"Kita ingin membangun polisi yang profesional atau tidak? Kalau taat pada pimpinan untuk melakukan hal yang salah diampuni, artinya kita permisif pada pelanggaran dan jauh dari semangat membangun polisi profesional," tuturnya.
Bambang juga menyinggung ihwal perbedaan landasan hukum tentang sanksi PTDH bagi polisi yang terbukti bersalah melakukan kejahatan.
Jika merujuk Peraturan Kapolri (Perkap) Nomor 14 tahun 2011 yang kemudian direvisi menjadi Perkap Nomor 7/2022, disebutkan bahwa sanksi berat PTDH bisa diberlakukan untuk personel Polri yang mendapatkan ancaman hukuman pidana tahanan 5 tahun, dan divonis 3 tahun yang sudah berketetapan hukum atau inkrah.
Merujuk aturan itu, Bambang bilang, ada peluang Richard bisa kembali aktif sebagai anggota Polri.
Namun demikian, Perkap tersebut bertolak belakang dengan Peraturan Pemerintah (PP) Nomor 1 tahun 2003.

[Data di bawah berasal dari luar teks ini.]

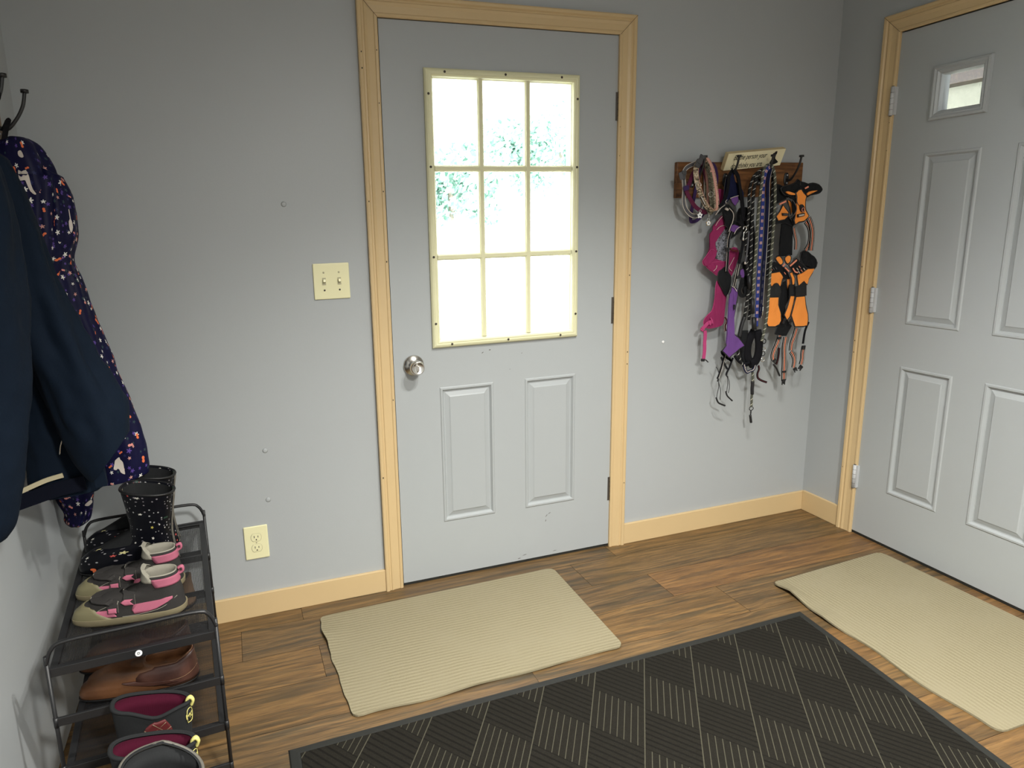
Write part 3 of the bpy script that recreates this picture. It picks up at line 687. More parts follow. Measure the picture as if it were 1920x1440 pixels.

Beleid itu menyatakan bahwa sanksi PTDH berlaku ke personel yang divonis pidana tanpa batasan waktu.
"Sepengetahuan saya dalam tata perundangan, PP tentu lebih tinggi dari Perkap. Kalau Perkap bertentangan dengan PP, otomatis pasal dalam Perkap itu gugur dengan sendirinya," terang Bambang.
Bambang pun menilai keinginan Richard untuk tetap berada di ke polisian tidaklah mudah.